> [Aim of the task] Repeat the listing in full, exactly as it stands.

> [Dataset extract]
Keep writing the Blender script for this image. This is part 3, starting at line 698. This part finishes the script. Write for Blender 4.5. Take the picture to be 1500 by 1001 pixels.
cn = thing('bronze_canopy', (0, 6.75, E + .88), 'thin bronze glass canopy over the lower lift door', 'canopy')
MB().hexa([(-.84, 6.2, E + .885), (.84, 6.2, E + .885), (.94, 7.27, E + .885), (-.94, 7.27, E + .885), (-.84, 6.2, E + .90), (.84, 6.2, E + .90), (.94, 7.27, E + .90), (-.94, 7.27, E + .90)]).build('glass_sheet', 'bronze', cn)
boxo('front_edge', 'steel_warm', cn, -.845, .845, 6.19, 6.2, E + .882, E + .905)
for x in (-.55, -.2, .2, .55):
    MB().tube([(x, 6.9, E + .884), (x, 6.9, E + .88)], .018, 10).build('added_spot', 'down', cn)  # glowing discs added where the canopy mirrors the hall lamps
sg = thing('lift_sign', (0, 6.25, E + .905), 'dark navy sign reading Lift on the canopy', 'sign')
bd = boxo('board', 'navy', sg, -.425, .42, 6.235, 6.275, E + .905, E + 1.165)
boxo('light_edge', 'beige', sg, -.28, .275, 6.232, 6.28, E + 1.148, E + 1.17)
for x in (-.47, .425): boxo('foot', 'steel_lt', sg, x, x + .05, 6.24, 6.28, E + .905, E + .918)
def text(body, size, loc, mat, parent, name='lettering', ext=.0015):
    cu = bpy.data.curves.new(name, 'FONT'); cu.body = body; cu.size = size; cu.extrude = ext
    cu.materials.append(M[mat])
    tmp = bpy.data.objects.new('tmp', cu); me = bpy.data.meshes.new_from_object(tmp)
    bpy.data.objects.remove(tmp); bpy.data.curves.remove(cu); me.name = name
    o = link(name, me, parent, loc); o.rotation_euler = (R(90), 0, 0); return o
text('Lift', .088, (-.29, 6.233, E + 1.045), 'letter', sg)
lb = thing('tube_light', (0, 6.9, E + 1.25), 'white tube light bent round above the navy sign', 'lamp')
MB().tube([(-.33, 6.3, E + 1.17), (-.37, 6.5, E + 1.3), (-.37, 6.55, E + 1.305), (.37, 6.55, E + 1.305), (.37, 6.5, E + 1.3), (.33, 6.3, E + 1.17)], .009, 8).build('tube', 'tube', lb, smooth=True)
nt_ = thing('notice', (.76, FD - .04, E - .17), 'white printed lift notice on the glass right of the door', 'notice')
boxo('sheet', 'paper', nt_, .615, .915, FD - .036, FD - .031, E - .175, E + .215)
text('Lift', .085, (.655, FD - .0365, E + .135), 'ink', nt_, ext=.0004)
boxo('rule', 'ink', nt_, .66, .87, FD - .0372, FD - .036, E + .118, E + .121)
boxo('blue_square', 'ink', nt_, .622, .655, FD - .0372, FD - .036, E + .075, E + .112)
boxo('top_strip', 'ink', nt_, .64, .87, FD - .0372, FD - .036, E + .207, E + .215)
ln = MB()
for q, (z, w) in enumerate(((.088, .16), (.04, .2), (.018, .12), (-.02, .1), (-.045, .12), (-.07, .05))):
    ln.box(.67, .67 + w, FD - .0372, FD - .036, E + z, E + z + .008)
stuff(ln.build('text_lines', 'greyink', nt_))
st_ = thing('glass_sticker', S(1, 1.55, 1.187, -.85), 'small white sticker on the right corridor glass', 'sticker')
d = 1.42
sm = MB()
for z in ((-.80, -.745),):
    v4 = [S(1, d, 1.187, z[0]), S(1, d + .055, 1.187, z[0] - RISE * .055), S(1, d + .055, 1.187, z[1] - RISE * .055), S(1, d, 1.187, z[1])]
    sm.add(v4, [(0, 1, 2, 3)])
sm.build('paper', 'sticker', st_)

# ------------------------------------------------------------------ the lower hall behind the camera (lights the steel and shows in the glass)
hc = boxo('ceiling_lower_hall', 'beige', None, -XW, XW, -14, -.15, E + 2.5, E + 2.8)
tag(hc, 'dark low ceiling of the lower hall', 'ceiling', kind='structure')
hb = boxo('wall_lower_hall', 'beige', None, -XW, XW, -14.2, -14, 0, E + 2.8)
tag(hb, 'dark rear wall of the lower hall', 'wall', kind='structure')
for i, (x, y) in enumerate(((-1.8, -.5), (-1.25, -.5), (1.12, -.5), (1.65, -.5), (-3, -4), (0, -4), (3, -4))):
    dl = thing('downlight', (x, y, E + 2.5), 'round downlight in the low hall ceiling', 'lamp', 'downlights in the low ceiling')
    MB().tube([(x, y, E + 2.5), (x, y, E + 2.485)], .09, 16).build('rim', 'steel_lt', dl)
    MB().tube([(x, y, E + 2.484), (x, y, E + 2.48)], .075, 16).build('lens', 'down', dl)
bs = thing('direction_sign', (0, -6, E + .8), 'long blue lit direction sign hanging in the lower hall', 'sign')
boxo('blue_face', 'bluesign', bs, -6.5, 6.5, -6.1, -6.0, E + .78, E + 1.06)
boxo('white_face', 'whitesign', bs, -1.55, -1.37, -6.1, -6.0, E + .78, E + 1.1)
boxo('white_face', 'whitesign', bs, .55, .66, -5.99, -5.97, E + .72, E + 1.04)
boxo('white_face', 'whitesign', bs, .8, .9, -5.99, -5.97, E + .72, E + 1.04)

> [Result]
Keep writing the Blender script for this image. This is part 3, starting at line 698. This part finishes the script. Write for Blender 4.5. Take the picture to be 1500 by 1001 pixels.
cn = thing('bronze_canopy', (0, 6.75, E + .88), 'thin bronze glass canopy over the lower lift door', 'canopy')
MB().hexa([(-.84, 6.2, E + .885), (.84, 6.2, E + .885), (.94, 7.27, E + .885), (-.94, 7.27, E + .885), (-.84, 6.2, E + .90), (.84, 6.2, E + .90), (.94, 7.27, E + .90), (-.94, 7.27, E + .90)]).build('glass_sheet', 'bronze', cn)
boxo('front_edge', 'steel_warm', cn, -.845, .845, 6.19, 6.2, E + .882, E + .905)
for x in (-.55, -.2, .2, .55):
    MB().tube([(x, 6.9, E + .884), (x, 6.9, E + .88)], .018, 10).build('added_spot', 'down', cn)  # glowing discs added where the canopy mirrors the hall lamps
sg = thing('lift_sign', (0, 6.25, E + .905), 'dark navy sign reading Lift on the canopy', 'sign')
bd = boxo('board', 'navy', sg, -.425, .42, 6.235, 6.275, E + .905, E + 1.165)
boxo('light_edge', 'beige', sg, -.28, .275, 6.232, 6.28, E + 1.148, E + 1.17)
for x in (-.47, .425): boxo('foot', 'steel_lt', sg, x, x + .05, 6.24, 6.28, E + .905, E + .918)
def text(body, size, loc, mat, parent, name='lettering', ext=.0015):
    cu = bpy.data.curves.new(name, 'FONT'); cu.body = body; cu.size = size; cu.extrude = ext
    cu.materials.append(M[mat])
    tmp = bpy.data.objects.new('tmp', cu); me = bpy.data.meshes.new_from_object(tmp)
    bpy.data.objects.remove(tmp); bpy.data.curves.remove(cu); me.name = name
    o = link(name, me, parent, loc); o.rotation_euler = (R(90), 0, 0); return o
text('Lift', .088, (-.29, 6.233, E + 1.045), 'letter', sg)
lb = thing('tube_light', (0, 6.9, E + 1.25), 'white tube light bent round above the navy sign', 'lamp')
MB().tube([(-.33, 6.3, E + 1.17), (-.37, 6.5, E + 1.3), (-.37, 6.55, E + 1.305), (.37, 6.55, E + 1.305), (.37, 6.5, E + 1.3), (.33, 6.3, E + 1.17)], .009, 8).build('tube', 'tube', lb, smooth=True)
nt_ = thing('notice', (.76, FD - .04, E - .17), 'white printed lift notice on the glass right of the door', 'notice')
boxo('sheet', 'paper', nt_, .615, .915, FD - .036, FD - .031, E - .175, E + .215)
text('Lift', .085, (.655, FD - .0365, E + .135), 'ink', nt_, ext=.0004)
boxo('rule', 'ink', nt_, .66, .87, FD - .0372, FD - .036, E + .118, E + .121)
boxo('blue_square', 'ink', nt_, .622, .655, FD - .0372, FD - .036, E + .075, E + .112)
boxo('top_strip', 'ink', nt_, .64, .87, FD - .0372, FD - .036, E + .207, E + .215)
ln = MB()
for q, (z, w) in enumerate(((.088, .16), (.04, .2), (.018, .12), (-.02, .1), (-.045, .12), (-.07, .05))):
    ln.box(.67, .67 + w, FD - .0372, FD - .036, E + z, E + z + .008)
stuff(ln.build('text_lines', 'greyink', nt_))
st_ = thing('glass_sticker', S(1, 1.55, 1.187, -.85), 'small white sticker on the right corridor glass', 'sticker')
d = 1.42
sm = MB()
for z in ((-.80, -.745),):
    v4 = [S(1, d, 1.187, z[0]), S(1, d + .055, 1.187, z[0] - RISE * .055), S(1, d + .055, 1.187, z[1] - RISE * .055), S(1, d, 1.187, z[1])]
    sm.add(v4, [(0, 1, 2, 3)])
sm.build('paper', 'sticker', st_)

# ------------------------------------------------------------------ the lower hall behind the camera (lights the steel and shows in the glass)
hc = boxo('ceiling_lower_hall', 'beige', None, -XW, XW, -14, -.15, E + 2.5, E + 2.8)
tag(hc, 'dark low ceiling of the lower hall', 'ceiling', kind='structure')
hb = boxo('wall_lower_hall', 'beige', None, -XW, XW, -14.2, -14, 0, E + 2.8)
tag(hb, 'dark rear wall of the lower hall', 'wall', kind='structure')
for i, (x, y) in enumerate(((-1.8, -.5), (-1.25, -.5), (1.12, -.5), (1.65, -.5), (-3, -4), (0, -4), (3, -4))):
    dl = thing('downlight', (x, y, E + 2.5), 'round downlight in the low hall ceiling', 'lamp', 'downlights in the low ceiling')
    MB().tube([(x, y, E + 2.5), (x, y, E + 2.485)], .09, 16).build('rim', 'steel_lt', dl)
    MB().tube([(x, y, E + 2.484), (x, y, E + 2.48)], .075, 16).build('lens', 'down', dl)
bs = thing('direction_sign', (0, -6, E + .8), 'long blue lit direction sign hanging in the lower hall', 'sign')
boxo('blue_face', 'bluesign', bs, -6.5, 6.5, -6.1, -6.0, E + .78, E + 1.06)
boxo('white_face', 'whitesign', bs, -1.55, -1.37, -6.1, -6.0, E + .78, E + 1.1)
boxo('white_face', 'whitesign', bs, .55, .66, -5.99, -5.97, E + .72, E + 1.04)
boxo('white_face', 'whitesign', bs, .8, .9, -5.99, -5.97, E + .72, E + 1.04)